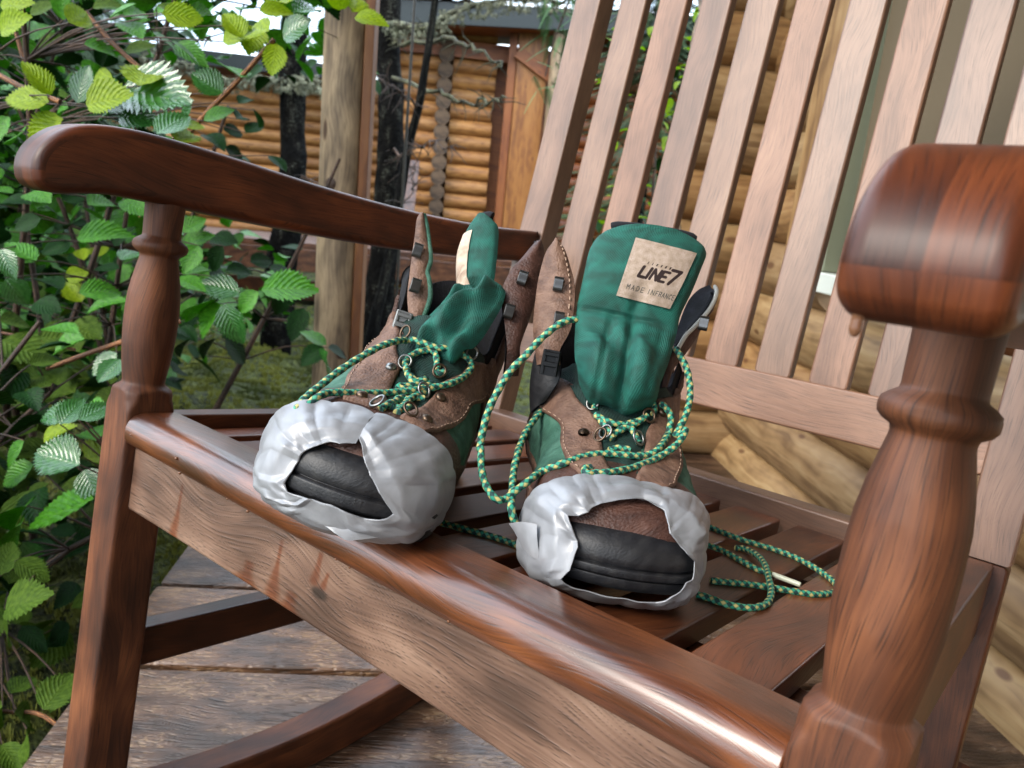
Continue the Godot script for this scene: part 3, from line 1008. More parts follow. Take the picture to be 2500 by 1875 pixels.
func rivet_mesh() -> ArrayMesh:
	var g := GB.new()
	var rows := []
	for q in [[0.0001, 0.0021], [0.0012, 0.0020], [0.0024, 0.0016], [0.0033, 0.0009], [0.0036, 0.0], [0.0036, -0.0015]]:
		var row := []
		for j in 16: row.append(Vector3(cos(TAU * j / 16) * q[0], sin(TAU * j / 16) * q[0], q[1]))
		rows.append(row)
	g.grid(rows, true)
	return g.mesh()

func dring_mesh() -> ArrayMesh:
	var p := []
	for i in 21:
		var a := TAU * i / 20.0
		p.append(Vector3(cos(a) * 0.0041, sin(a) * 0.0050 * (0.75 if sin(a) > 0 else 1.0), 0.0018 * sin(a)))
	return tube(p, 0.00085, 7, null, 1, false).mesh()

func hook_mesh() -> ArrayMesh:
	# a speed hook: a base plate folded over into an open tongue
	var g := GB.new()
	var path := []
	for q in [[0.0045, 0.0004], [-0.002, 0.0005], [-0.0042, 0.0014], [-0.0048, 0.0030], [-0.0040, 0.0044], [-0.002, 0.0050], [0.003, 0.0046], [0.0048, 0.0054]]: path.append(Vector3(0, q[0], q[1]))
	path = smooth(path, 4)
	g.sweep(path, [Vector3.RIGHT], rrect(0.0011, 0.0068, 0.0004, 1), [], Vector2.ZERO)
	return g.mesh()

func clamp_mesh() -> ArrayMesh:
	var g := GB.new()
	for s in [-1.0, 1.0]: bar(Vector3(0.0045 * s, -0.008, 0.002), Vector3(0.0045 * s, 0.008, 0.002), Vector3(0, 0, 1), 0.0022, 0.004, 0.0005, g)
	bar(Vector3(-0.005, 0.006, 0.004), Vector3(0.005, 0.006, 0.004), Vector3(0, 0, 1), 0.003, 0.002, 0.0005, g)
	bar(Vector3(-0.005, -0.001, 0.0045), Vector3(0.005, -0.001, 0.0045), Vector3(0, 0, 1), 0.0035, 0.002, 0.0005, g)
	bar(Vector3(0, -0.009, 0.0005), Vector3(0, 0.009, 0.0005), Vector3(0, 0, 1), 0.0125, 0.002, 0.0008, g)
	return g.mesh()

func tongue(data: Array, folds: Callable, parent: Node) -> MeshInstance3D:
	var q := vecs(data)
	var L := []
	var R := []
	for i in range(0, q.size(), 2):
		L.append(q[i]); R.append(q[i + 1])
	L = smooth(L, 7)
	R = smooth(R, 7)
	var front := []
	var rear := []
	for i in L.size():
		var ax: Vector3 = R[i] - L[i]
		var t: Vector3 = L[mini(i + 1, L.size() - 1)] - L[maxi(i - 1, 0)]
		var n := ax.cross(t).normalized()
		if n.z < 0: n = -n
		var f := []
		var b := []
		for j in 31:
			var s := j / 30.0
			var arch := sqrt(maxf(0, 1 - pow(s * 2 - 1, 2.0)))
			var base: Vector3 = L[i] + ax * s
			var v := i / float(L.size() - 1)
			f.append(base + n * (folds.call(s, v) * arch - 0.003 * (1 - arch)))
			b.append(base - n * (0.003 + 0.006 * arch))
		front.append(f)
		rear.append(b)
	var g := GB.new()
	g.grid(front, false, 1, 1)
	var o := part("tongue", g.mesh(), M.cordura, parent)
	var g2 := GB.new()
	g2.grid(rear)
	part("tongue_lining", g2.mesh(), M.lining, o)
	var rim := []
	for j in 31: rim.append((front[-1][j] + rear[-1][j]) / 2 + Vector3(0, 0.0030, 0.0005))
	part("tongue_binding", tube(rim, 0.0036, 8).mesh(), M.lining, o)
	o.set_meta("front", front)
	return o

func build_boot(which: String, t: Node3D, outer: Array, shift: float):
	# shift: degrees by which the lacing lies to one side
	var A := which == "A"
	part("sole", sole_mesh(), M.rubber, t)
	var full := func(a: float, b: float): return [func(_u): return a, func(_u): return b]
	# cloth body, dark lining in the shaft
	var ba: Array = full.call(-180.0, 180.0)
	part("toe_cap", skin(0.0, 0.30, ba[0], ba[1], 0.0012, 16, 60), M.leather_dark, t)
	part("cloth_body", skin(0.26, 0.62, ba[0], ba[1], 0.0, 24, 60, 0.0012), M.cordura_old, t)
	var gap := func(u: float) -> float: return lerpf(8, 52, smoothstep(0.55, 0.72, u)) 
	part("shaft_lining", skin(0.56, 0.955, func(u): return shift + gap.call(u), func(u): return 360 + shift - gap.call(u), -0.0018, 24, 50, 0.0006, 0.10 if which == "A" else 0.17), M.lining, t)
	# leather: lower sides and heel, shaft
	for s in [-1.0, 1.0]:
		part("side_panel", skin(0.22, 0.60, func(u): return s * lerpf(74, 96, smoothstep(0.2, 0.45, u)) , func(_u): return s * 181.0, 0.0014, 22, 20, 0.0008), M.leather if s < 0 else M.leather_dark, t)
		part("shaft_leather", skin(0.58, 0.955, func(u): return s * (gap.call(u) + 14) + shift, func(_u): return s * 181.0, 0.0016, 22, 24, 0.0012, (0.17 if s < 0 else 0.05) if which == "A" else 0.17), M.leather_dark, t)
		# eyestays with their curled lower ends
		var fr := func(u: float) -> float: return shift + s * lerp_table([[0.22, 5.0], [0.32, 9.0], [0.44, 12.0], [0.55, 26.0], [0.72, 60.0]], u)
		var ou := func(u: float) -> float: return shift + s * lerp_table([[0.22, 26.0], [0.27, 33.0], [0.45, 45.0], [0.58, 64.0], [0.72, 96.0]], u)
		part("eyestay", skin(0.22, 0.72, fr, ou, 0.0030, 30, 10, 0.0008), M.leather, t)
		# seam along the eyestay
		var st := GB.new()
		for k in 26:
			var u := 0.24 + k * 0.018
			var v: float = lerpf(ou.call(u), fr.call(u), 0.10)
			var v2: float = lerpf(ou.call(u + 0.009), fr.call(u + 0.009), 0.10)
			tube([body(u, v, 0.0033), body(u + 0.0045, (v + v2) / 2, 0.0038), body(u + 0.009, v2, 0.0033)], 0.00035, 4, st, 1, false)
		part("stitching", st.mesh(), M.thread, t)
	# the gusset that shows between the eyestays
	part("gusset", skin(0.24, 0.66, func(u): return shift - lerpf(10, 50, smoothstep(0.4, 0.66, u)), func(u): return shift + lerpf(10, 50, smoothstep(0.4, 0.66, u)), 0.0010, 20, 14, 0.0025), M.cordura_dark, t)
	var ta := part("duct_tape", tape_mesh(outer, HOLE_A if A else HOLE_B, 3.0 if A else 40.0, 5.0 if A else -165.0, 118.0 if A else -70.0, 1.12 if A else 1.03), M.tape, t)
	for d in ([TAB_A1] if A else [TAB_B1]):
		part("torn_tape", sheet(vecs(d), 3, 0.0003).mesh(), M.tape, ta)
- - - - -
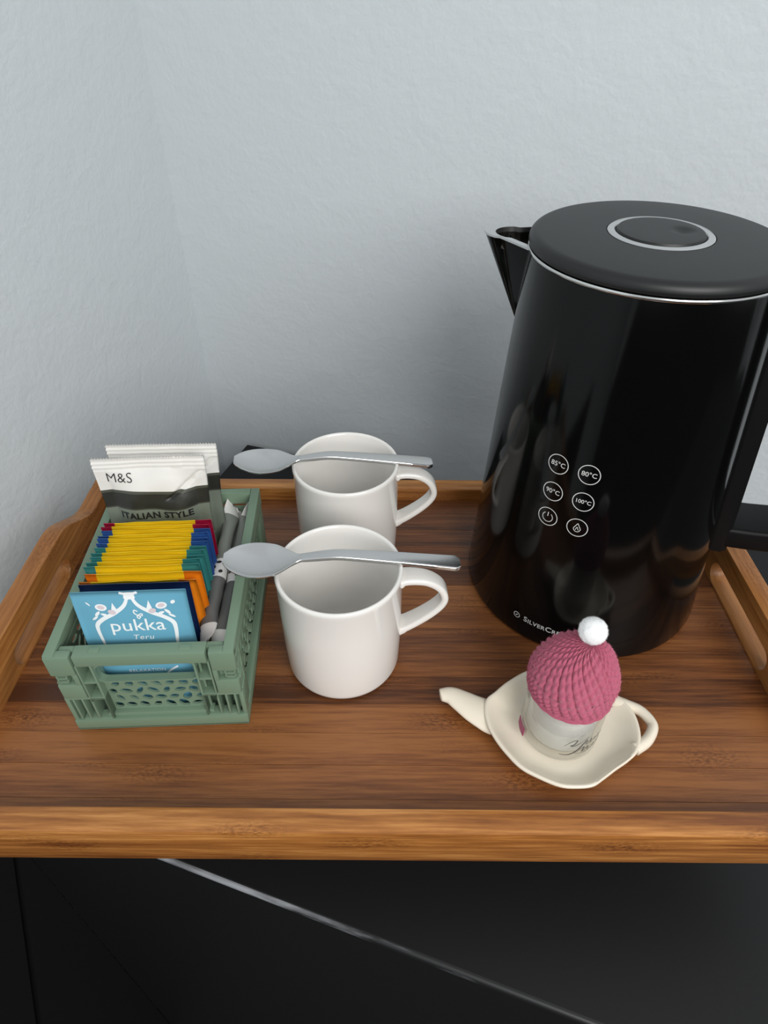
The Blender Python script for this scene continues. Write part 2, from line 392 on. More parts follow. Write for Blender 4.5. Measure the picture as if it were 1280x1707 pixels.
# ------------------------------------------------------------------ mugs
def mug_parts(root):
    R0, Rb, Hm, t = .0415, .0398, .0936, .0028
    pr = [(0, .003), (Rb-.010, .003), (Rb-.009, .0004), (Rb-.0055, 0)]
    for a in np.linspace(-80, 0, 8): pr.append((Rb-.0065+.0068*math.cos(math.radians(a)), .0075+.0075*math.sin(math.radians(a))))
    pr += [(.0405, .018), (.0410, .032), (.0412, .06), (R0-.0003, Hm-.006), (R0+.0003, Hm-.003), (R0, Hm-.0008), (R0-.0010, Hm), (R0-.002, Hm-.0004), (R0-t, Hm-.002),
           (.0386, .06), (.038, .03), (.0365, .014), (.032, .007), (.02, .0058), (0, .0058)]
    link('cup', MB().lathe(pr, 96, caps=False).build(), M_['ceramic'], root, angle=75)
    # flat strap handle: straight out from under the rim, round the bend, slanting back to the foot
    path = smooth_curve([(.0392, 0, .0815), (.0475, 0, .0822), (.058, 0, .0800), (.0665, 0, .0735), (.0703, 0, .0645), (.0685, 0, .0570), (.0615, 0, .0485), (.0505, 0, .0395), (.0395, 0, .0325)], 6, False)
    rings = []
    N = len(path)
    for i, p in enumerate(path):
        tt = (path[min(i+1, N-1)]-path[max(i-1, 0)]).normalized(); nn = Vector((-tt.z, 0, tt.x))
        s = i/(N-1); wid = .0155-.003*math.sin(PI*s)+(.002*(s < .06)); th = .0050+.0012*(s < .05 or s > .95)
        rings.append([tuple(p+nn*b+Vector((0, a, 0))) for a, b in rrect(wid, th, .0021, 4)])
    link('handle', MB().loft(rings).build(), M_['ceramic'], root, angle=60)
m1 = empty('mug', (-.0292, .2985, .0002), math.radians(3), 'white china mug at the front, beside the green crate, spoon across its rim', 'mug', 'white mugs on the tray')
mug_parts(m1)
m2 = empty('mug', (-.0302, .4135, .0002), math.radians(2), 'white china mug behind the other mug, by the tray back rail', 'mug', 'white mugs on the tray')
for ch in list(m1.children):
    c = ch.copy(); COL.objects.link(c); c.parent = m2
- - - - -
#### [Problem description]
Look through the data above. Copy every line with the string "from" in it.

#### [Result of the exercise]
Continue the Godot script for this scene: part 3, from line 1008. More parts follow. Take the picture to be 2500 by 1875 pixels.
The Blender Python script for this scene continues. Write part 2, from line 392 on. More parts follow. Write for Blender 4.5. Measure the picture as if it were 1280x1707 pixels.
    # flat strap handle: straight out from under the rim, round the bend, slanting back to the foot